In 1945, Havoc was featured in the film Brewster's Millions and starred in The Ryan Girl on Broadway. Havoc's best-remembered film role was probably as the Jewish, yet antisemitic, secretary in the Elia Kazan Oscar-winning best film Gentleman's Agreement.

Havoc and her sister continued to get demands for money and gifts from their mother until her death in 1954. After their mother's death, the sisters then were free to write about her without risking a lawsuit. Lee's memoir, titled "Gypsy", was published in 1957 and was taken as inspirational material for the Jule Styne, Stephen Sondheim, and Arthur Laurents Broadway musical Gypsy: A Musical Fable. Havoc did not like the way she was portrayed in the piece, which became a source of contention between the two, but gave her agreement in her sister's financial interest. Havoc and Lee reportedly were estranged for more than a decade but reconciled shortly before Lee's death in 1970.

In 1960, President Dwight D. Eisenhower authorized the creation of the President’s Special International Program, under the United States Department of State and its agent, the International Cultural Exchange Service of America. The Program, with the American National Theatre and Academy, established the Theatre Guild American Repertory Theatre to perform a program of plays abroad. Havoc, as well as Helen Hayes, Leif Erickson, and others, made six-month commitments to participate in the repertory company. Three plays were selected to be performed in repertory: The Skin of Our Teeth, in which Havoc played Sabina and Hayes portrayed Mrs. Antrobus; The Miracle Worker, in which Havoc portrayed Mrs. Keller; and The Glass Menagerie, in which Hayes played the mother. The playwrights, Thornton Wilder, William Gibson, and Tennessee Williams, all personally supervised the productions of their plays. In February and early March 1960, the repertory company performed the plays at the National Theater in Washington, D. C. Commencing later in March, the company toured in Europe and the Middle East, performing the plays in major cities in Spain, Belgium, the Netherlands, Greece, Egypt, Israel, Turkey, Germany, Denmark, Norway, Sweden, Finland, Italy, Switzerland, and France. Later in the year, the repertory company toured Latin America, performing the same plays, and was the first American repertory theater company to perform in Latin America.

In 1959, Havoc's first memoir, "Early Havoc", was published. The New York Times critic called the book "spirited" and "entertaining." In the memoir, Havoc recounted her life from childhood to 1933, when she first competed in a marathon dance contest. The chapters alternated from a chronological progression to a description of the grueling marathon dance contest, detailing the desperation and degradation she experienced and observed.
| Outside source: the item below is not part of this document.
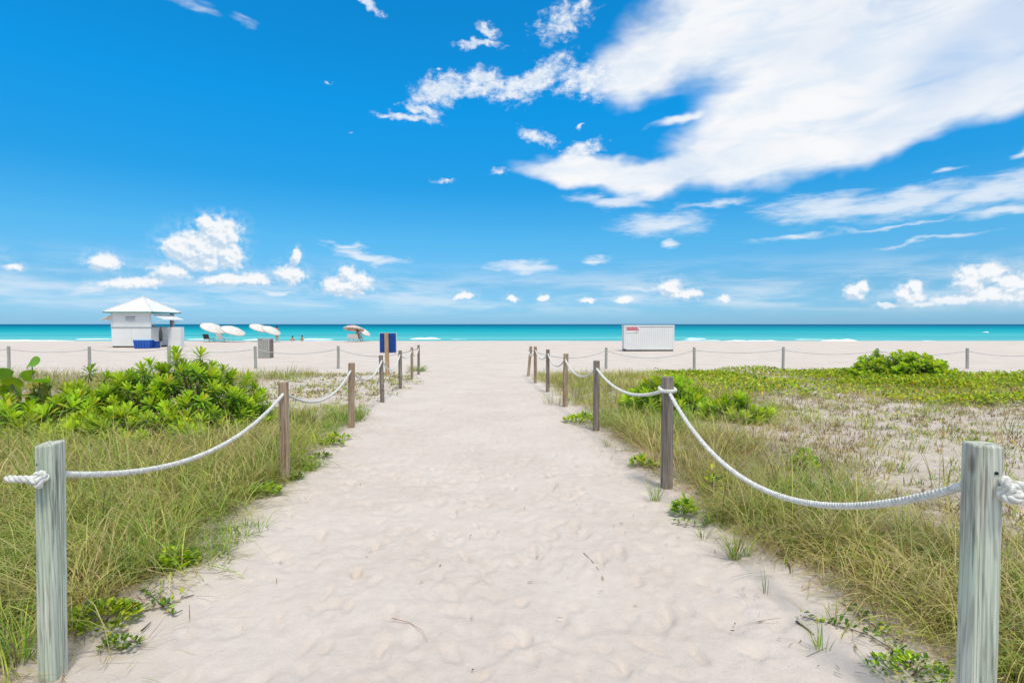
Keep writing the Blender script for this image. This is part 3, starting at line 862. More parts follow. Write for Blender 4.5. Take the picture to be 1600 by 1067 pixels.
# ------------------------------------------------------------------ beach hut
def build_hut():
    Y0 = 43.0; k = Y0 / F
    x0 = (174 - 800) * k; x1 = (236 - 800) * k; z0 = -.30
    w = x1 - x0; dp = 3.0
    r = empty('beach_hut', ((x0 + x1) / 2, Y0 + dp / 2, z0)); tag(r, 'white beach hut with a pyramid metal roof and propped awnings', 'hut')
    hx, hy = w / 2, dp / 2
    zc = EYE - (511 - 506.5) * k - z0                # counter height
    ze = EYE + (506.5 - 487) * k - z0                # eave
    za = EYE + (506.5 - 462.5) * k - z0              # apex
    th = .05
    b = MB(); b.box((0, 0, .055), (w - .1, dp - .1, .11)); b.build('base_skid', M['dark'], r)
    # lower walls
    def board_wall(name, c, size, n, axis, mat):
        """boarded wall: thin vertical boards, each its own plank"""
        for q in range(n):
            if axis == 'x':
                bw = size[0] / n; cc = (c[0] - size[0] / 2 + bw * (q + .5), c[1], c[2]); d = (bw - .012, size[1], size[2])
            else:
                bw = size[1] / n; cc = (c[0], c[1] - size[1] / 2 + bw * (q + .5), c[2]); d = (size[0], bw - .012, size[2])
            mb = MB(); mb.box(cc, d); mb.build('plank', mat, r)
    low = zc - .16
    mb = MB(); mb.box((0, -hy + .06, .11 + low / 2), (w - .04, .05, low)); mb.box((0, hy - .06, .11 + low / 2), (w - .04, .05, low))
    mb.box((-hx + .06, 0, .11 + low / 2), (.05, dp - .2, low)); mb.box((hx - .06, 0, .11 + low / 2), (.05, dp - .2, low))
    mb.build('wall', M['white_dirty'], r)
    for q in range(2):
        mb = MB(); mb.box((-w / 4 + q * w / 2, -hy + .015, .12 + low / 2), (w / 2 - .015, .04, low - .02)); mb.build('wall_panel', M['white'], r, bevel=.004)
    for q in range(2):
        mb = MB(); mb.box((hx - .015, -dp / 4 + q * dp / 2, .12 + low / 2), (.04, dp / 2 - .03, low - .02)); mb.build('wall_panel', M['white_dirty'], r, bevel=.004)
    mb = MB(); mb.box((0, 0, zc - .02), (w + .10, dp + .10, .05)); mb.build('counter', M['grey'], r, bevel=.006)
    # upper front wall, corner posts, open sides
    up0 = zc + .006; uph = ze - .02 - up0
    mb = MB(); mb.box((0, -hy + .05, up0 + uph / 2), (w, .06, uph)); mb.build('wall', M['white'], r)
    for sx in (-1, 1):
        mb = MB(); mb.box((sx * (hx - .03), -hy + .012, up0 + uph / 2), (.09, .05, uph)); mb.build('trim', M['white_dirty'], r)
    for sx, sy in ((-1, 1), (1, 1)):
        mb = MB(); mb.box((sx * (hx - .12), sy * (hy - .12), up0 + uph / 2), (.24, .24, uph)); mb.build('corner_post', M['grey'], r)
    # notice on the front wall: three dark print lines
    nx = ((204 - 800) * k) - (x0 + x1) / 2; nz = EYE - (498 - 506.5) * k - z0
    mb = MB(); mb.box((nx, -hy + .014, nz), (.85, .012, .46)); no = mb.build('notice', M['white'], r)
    rn = random.Random(5)
    for row, zz in ((0, .14), (1, .0), (2, -.15)):
        xx = -.37; lines = MB()
        while xx < .34:
            l = rn.uniform(.04, .10)
            lines.box((nx + xx + l / 2, -hy + .006, nz + zz), (l, .004, .085 if row < 2 else .05)); xx += l + .02
        tag(lines.build('print', M['plum_print'], no), kind='stuff')
    # roof: pyramid with standing seams
    rx, ry = hx + .36, hy + .36
    ap = Vector((0, 0, za)); cs = [Vector((-rx, -ry, ze)), Vector((rx, -ry, ze)), Vector((rx, ry, ze)), Vector((-rx, ry, ze))]
    mb = MB(); mb.add(cs + [ap], [(0, 1, 4), (1, 2, 4), (2, 3, 4), (3, 0, 4), (3, 2, 1, 0)]); ro = mb.build('roof', M['roof'], r)
    sm = MB()
    for a, b_ in ((0, 1), (1, 2), (2, 3), (3, 0)):
        A, B = cs[a], cs[b_]; n = (B - A).cross(ap - A).normalized()
        for q in range(1, 9):
            t = q / 9; p = A.lerp(B, t)
            m_ = 1 - abs(2 * t - 1)
            top = p + (ap - (A + B) / 2) * m_
            sm.bar(p + n * .015, top + n * .015, .022, n=5)
    sm.build('roof_seam', M['roof'], ro)
    hp = MB()
    for c_ in cs: hp.bar(c_ + Vector((0, 0, .02)), ap + Vector((0, 0, .03)), .045, n=6)
    hp.build('roof_hip', M['white_dirty'], ro)
    fa = MB()
    for a, b_ in ((0, 1), (1, 2), (2, 3), (3, 0)):
        c_ = (cs[a] + cs[b_]) / 2; d = cs[b_] - cs[a]
        fa.box((c_.x, c_.y, ze - .05), (abs(d.x) + .02 if abs(d.x) > .1 else .03, abs(d.y) + .02 if abs(d.y) > .1 else .03, .10))
    fa.build('fascia', M['green_trim'], r)
    # awnings: flaps hinged at the top of both side openings, propped outwards
    for sx in (-1, 1):
        L_ = 1.0
        a0 = Vector((sx * hx, 0, ze - .20)); a1 = a0 + Vector((sx * L_, 0, -.42))
        A = MB()
        y0_, y1_ = -hy + .12, hy - .3
        A.add([(a0.x, y0_, a0.z), (a0.x, y1_, a0.z), (a1.x, y1_, a1.z), (a1.x, y0_, a1.z), (a0.x, y0_, a0.z - .04), (a0.x, y1_, a0.z - .04), (a1.x, y1_, a1.z - .04), (a1.x, y0_, a1.z - .04)],
              [(0, 1, 2, 3), (7, 6, 5, 4), (0, 3, 7, 4), (1, 5, 6, 2), (2, 6, 7, 3), (0, 4, 5, 1)])
        ao = A.build('awning', M['white'], r)
        for yy in (y0_ + .1, y1_ - .1):
            pr = MB(); pr.bar((sx * (hx + .02), yy, ze - 1.0), (a0.x + sx * L_ * .8, yy, a0.z - .36), .025, n=6)
            pr.build('awning_prop', M['white'], ao)
    # dim bits inside on the counter
    mb = MB(); mb.box((hx - .35, -hy + .5, zc + .10), (.35, .5, .18)); mb.build('counter_box', M['grey'], r)
    # annex panel behind the right corner
    xr = (282 - 800) * (Y0 + 1.2) / F - (x0 + x1) / 2; xl = (262 - 800) * (Y0 + 1.2) / F - (x0 + x1) / 2
    mb = MB(); mb.box(((xr + xl) / 2, -hy + 1.45, zc / 2), (xr - xl, .5, zc - .02)); mb.build('side_cabinet', M['white'], r, bevel=.01)
    return r
build_hut()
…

At the time of the book's publication, Havoc was appearing on Broadway in the play The Warm Peninsula, co-starring Julie Harris and Farley Granger. Harris read the memoir and was so taken with the dance contest chapters that she urged Havoc to write a play based upon that experience. At first, she demurred, never having written a play. However, Harris persisted, and when she said that she would star as Havoc's character in the play, Havoc was finally persuaded to write the play. Upon completion, the play Marathon ’33 was performed in a workshop at the Actors Studio. David Merrick optioned the play for Broadway with Gower Champion set to direct. However, Havoc canceled the option, explaining that Merrick wanted to turn the play into a musical. Champion responded that Havoc had canceled the option because Merrick had wanted her to work with another writer to revise the play, and she had refused.
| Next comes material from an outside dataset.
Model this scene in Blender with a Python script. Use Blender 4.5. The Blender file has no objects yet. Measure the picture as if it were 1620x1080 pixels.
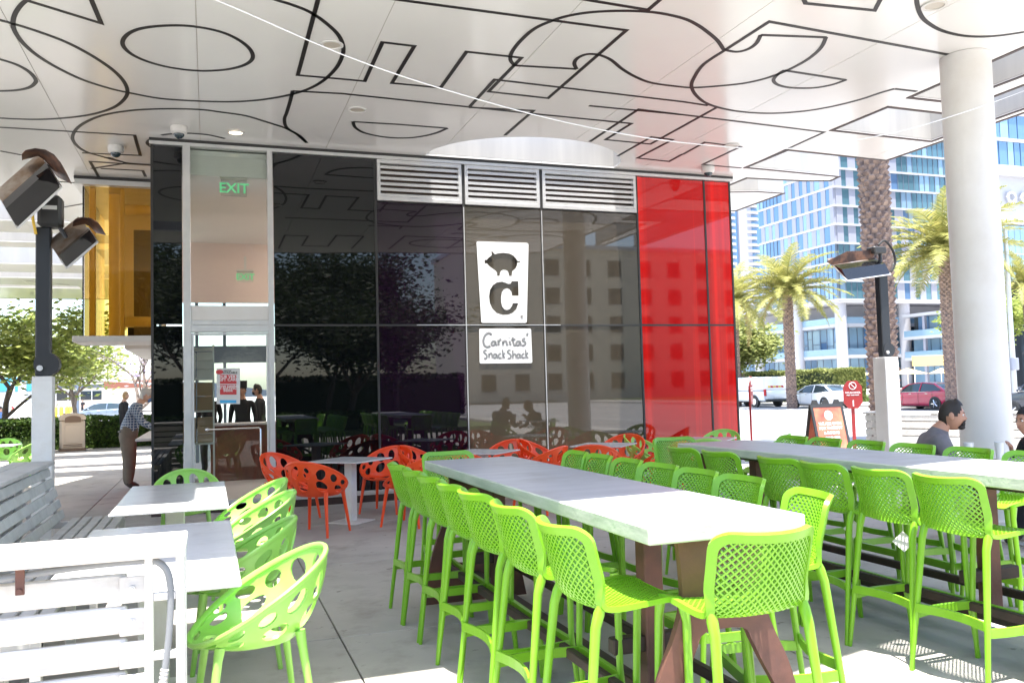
import bpy, bmesh, math, random
from mathutils import Vector, Matrix, geometry
import numpy as np
rnd = random.Random(7)
SC = bpy.context.scene
PI = math.pi
COL = SC.collection

# ------------------------------------------------------------------ camera
CF, CP, CR, CY, CH = 1350.0, .0545, -.0265, .342, 1.57     # focal (px of a 1620 px wide picture), pitch, roll, heading, eye height
vF = Vector((math.sin(CY)*math.cos(CP), math.cos(CY)*math.cos(CP), math.sin(CP)))
vR0 = Vector((math.cos(CY), -math.sin(CY), 0)); vU0 = vR0.cross(vF)
vR = math.cos(CR)*vR0 + math.sin(CR)*vU0; vU = vR.cross(vF)
cam = bpy.data.objects.new('camera', bpy.data.cameras.new('camera')); COL.objects.link(cam)
cam.matrix_world = Matrix(((vR.x, vU.x, -vF.x, 0), (vR.y, vU.y, -vF.y, 0), (vR.z, vU.z, -vF.z, CH), (0, 0, 0, 1)))
cam.data.sensor_width = 36; cam.data.lens = CF/1620*36; cam.data.clip_end = 3000; cam.data.clip_start = .05
SC.camera = cam
# ------------------------------------------------------------------ sky, sun, exposure
SUN = Vector((-.06, -.17, 1)).normalized()
W = bpy.data.worlds.new('World'); SC.world = W; W.use_nodes = True
nt = W.node_tree; bg = nt.nodes['Background']; sky = nt.nodes.new('ShaderNodeTexSky')
sky.sky_type = 'NISHITA'; sky.sun_disc = False
sky.sun_elevation = math.asin(SUN.z); sky.sun_rotation = math.atan2(SUN.x, SUN.y)
sky.dust_density = 1.6; sky.ozone_density = 1.0; sky.altitude = 10
nt.links.new(sky.outputs[0], bg.inputs[0]); bg.inputs[1].default_value = .15
sl = bpy.data.lights.new('sun', 'SUN'); sl.energy = 4.6; sl.angle = math.radians(.55); sl.color = (1, .955, .89)
so = bpy.data.objects.new('sun', sl); COL.objects.link(so); so.rotation_euler = SUN.to_track_quat('Z', 'Y').to_euler()
vs = SC.view_settings; vs.view_transform = 'Standard'; vs.look = 'None'; vs.gamma = 1; vs.use_curve_mapping = False
vs.exposure = 1.87
SC.cycles.max_bounces = 10; SC.cycles.diffuse_bounces = 5; SC.cycles.glossy_bounces = 4; SC.cycles.transparent_max_bounces = 16
SC.cycles.sample_clamp_indirect = 6

# a measured point: the place on a real plane that a pixel of the photograph shows
def _ray(x, y): return vF*CF + vR*(x-810) - vU*(y-540)
def gz(x, y, z=0):
    d = _ray(x, y); return Vector((0, 0, CH)) + d*((z-CH)/d.z)
def gy(x, y, Y):
    d = _ray(x, y); return Vector((0, 0, CH)) + d*(Y/d.y)
def gd(x, y, D):
    d = _ray(x, y); return Vector((0, 0, CH)) + d*(D/d.dot(vF))

# ------------------------------------------------------------------ materials
def mat(name, col, rough=.6, metal=0, spec=.5, noise=None, bump=None, coat=0, emis=None, coords='Object'):
    m = bpy.data.materials.new(name); m.use_nodes = True
    n, l = m.node_tree.nodes, m.node_tree.links; b = n['Principled BSDF']
    b.inputs['Base Color'].default_value = (*col, 1); b.inputs['Roughness'].default_value = rough
    b.inputs['Metallic'].default_value = metal; b.inputs['Specular IOR Level'].default_value = spec
    b.inputs['Coat Weight'].default_value = coat
    if emis: b.inputs['Emission Color'].default_value = (*emis[0], 1); b.inputs['Emission Strength'].default_value = emis[1]
    if noise or bump:
        tc = n.new('ShaderNodeTexCoord')
    if noise:                                  # (scale, second colour, detail, low, high)
        sc, c2, lo, hi = noise
        t = n.new('ShaderNodeTexNoise'); t.inputs['Scale'].default_value = sc if not isinstance(sc, tuple) else 1
        t.inputs['Detail'].default_value = 6; t.inputs['Roughness'].default_value = .6
        mp = n.new('ShaderNodeMapping')
        if isinstance(sc, tuple): mp.inputs['Scale'].default_value = sc
        l.new(tc.outputs[coords], mp.inputs[0]); l.new(mp.outputs[0], t.inputs['Vector'])
        r = n.new('ShaderNodeValToRGB'); r.color_ramp.elements[0].position = lo; r.color_ramp.elements[1].position = hi
        r.color_ramp.elements[0].color = (*c2, 1); r.color_ramp.elements[1].color = (*col, 1)
        l.new(t.outputs[0], r.inputs[0]); l.new(r.outputs[0], b.inputs['Base Color'])
    if bump:
        t2 = n.new('ShaderNodeTexNoise'); t2.inputs['Scale'].default_value = bump[0]; t2.inputs['Detail'].default_value = 5
        l.new(tc.outputs[coords], t2.inputs['Vector']); bp = n.new('ShaderNodeBump')
        bp.inputs['Strength'].default_value = bump[1]; bp.inputs['Distance'].default_value = .01
        l.new(t2.outputs[0], bp.inputs['Height']); l.new(bp.outputs[0], b.inputs['Normal'])
    return m
def glass(name, tint, ior=1.5, rough=0, see=1.0):
    m = bpy.data.materials.new(name); m.use_nodes = True; n, l = m.node_tree.nodes, m.node_tree.links; n.clear()
    o = n.new('ShaderNodeOutputMaterial'); mx = n.new('ShaderNodeMixShader'); f = n.new('ShaderNodeFresnel'); f.inputs[0].default_value = ior
    t = n.new('ShaderNodeBsdfTransparent'); t.inputs[0].default_value = (*tint, 1); g = n.new('ShaderNodeBsdfGlossy'); g.inputs['Roughness'].default_value = rough
    l.new(f.outputs[0], mx.inputs[0]); l.new(t.outputs[0], mx.inputs[1]); l.new(g.outputs[0], mx.inputs[2]); l.new(mx.outputs[0], o.inputs[0])
    return m
def leafmat(name, c1, c2, sc=3, trans=.35):
    m = bpy.data.materials.new(name); m.use_nodes = True; n, l = m.node_tree.nodes, m.node_tree.links; b = n['Principled BSDF']
    g = n.new('ShaderNodeNewGeometry'); r = n.new('ShaderNodeValToRGB')
    r.color_ramp.elements[0].color = (*c1, 1); r.color_ramp.elements[1].color = (*c2, 1)
    l.new(g.outputs['Random Per Island'], r.inputs[0]); l.new(r.outputs[0], b.inputs['Base Color'])
    b.inputs['Roughness'].default_value = .55; b.inputs['Specular IOR Level'].default_value = .35
    tr = n.new('ShaderNodeBsdfTranslucent'); l.new(r.outputs[0], tr.inputs[0]); mx = n.new('ShaderNodeMixShader'); mx.inputs[0].default_value = trans
    o = n['Material Output']; l.new(b.outputs[0], mx.inputs[1]); l.new(tr.outputs[0], mx.inputs[2]); l.new(mx.outputs[0], o.inputs[0])
    return m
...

Havoc then planned to present Marathon '33 in an actual dance hall, the Riviera Terrace ballroom near Columbia University. However, when the ballroom was sold, she agreed to present her play on Broadway. As director and choreographer, Havoc turned the stage at the ANTA Theatre into a dance hall. Marathon '33 proved to be a flop, opening on December 22, 1963, running for 48 performances, and closing on February 1, 1964. The play featured 34 actors, several of whom went on to highly successful careers, including Doris Roberts, Joe Don Baker, Conrad Janis, Gabriel Dell, and Ralph Waite. The play earned four Tony nominations, including nominations for Havoc for best direction of a play and for Harris as best actress in a play.

Havoc wrote one more play, I, Said The Fly; the book and lyrics for a musical, Oh Glorious Tintinnabulation; as well as a second memoir, "More Havoc". In reviewing "More Havoc",The New York Times critic called Havoc a "writer of consequence" and described the book as "a vivid, biting and painfully real remembrance of her own walk on the wild side of the Depression years and on up through her triumph in Pal Joey and Hollywood stardom."

During the presidency of Lyndon B. Johnson, the National Endowment for the Arts and the U.S. Department of Education provided funding in 1966 for the creation of professional theater programs in three cities: Los Angeles, New Orleans, and Providence, Rhode Island. In New Orleans, the professional theater company was named Repertory Theatre, New Orleans (“the Repertory Theatre”). The program involved 48,000 high school students, who saw four plays each year after reading the plays in class. The productions included guest actors, such as Havoc, who portrayed Mrs. Malaprop in The Rivals and also lectured in the schools.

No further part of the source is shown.